[Start of DATASET EXTRACT]
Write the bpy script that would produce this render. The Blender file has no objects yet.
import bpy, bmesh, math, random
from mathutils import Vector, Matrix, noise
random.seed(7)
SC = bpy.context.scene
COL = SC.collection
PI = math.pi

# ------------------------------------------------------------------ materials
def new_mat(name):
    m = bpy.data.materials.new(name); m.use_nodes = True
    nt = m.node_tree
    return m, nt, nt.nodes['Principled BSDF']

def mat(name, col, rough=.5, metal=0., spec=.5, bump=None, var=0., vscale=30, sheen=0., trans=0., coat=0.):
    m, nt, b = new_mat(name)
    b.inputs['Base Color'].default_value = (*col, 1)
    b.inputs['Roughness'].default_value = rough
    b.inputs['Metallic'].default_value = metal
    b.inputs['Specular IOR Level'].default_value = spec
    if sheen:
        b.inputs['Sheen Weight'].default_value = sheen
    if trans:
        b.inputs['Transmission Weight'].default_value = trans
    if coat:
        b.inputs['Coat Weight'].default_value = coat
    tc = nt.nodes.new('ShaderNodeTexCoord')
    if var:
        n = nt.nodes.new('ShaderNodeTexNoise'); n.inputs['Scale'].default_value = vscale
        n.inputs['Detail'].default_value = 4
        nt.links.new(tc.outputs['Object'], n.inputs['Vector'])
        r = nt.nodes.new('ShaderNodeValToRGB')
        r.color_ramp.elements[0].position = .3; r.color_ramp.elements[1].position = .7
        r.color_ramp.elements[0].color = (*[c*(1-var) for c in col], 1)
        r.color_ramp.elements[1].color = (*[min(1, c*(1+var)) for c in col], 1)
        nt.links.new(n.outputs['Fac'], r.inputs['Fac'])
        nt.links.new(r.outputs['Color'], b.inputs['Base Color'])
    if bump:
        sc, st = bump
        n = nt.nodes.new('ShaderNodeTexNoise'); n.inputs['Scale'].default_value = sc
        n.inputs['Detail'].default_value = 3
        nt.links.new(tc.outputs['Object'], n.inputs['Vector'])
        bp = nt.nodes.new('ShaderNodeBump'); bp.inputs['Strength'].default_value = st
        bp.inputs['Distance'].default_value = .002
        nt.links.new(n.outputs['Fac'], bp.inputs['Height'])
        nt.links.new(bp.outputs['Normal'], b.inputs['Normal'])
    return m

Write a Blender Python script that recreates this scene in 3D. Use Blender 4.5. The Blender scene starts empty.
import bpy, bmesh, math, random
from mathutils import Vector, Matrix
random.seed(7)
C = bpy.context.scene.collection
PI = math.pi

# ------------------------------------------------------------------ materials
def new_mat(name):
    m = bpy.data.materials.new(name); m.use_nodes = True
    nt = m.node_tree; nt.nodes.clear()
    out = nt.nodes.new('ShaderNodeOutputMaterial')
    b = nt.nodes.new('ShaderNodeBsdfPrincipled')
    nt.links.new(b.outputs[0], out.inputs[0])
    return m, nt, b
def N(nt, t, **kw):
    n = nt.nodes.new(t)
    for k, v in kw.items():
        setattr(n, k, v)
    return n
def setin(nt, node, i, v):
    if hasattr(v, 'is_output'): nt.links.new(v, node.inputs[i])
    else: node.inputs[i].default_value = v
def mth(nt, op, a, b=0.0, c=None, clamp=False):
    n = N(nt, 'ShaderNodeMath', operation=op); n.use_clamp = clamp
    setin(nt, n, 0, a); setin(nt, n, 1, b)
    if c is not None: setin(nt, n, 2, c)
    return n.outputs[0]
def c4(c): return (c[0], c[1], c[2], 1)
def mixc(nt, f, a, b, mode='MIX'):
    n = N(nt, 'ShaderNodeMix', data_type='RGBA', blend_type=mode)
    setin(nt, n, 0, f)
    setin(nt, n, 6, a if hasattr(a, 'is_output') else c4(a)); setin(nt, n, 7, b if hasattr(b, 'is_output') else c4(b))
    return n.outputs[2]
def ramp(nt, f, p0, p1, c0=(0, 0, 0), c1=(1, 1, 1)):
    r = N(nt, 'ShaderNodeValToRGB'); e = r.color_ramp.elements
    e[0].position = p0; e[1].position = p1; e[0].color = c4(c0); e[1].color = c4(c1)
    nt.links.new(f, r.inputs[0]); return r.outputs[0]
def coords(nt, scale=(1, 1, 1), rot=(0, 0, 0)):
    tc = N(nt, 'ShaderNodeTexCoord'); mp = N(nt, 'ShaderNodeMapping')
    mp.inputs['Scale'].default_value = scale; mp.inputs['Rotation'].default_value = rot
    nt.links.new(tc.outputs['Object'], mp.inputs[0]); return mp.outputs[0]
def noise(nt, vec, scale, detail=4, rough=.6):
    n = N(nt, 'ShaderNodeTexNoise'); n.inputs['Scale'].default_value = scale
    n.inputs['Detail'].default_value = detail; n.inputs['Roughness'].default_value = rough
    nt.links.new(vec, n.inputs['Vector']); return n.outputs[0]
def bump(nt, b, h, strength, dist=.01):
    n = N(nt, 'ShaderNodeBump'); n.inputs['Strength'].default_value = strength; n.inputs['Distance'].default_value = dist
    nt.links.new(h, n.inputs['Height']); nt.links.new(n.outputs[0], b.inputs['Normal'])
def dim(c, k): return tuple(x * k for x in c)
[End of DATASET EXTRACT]
Give back the opening line of the records above and every line after it, up to and including the one with "return m, nt, nt.nodes['Principled BSDF']", unchanged.

* _ANSWER TO THIS PROBLEM_
Write the bpy script that would produce this render. The Blender file has no objects yet.
import bpy, bmesh, math, random
from mathutils import Vector, Matrix, noise
random.seed(7)
SC = bpy.context.scene
COL = SC.collection
PI = math.pi

# ------------------------------------------------------------------ materials
def new_mat(name):
    m = bpy.data.materials.new(name); m.use_nodes = True
    nt = m.node_tree
    return m, nt, nt.nodes['Principled BSDF']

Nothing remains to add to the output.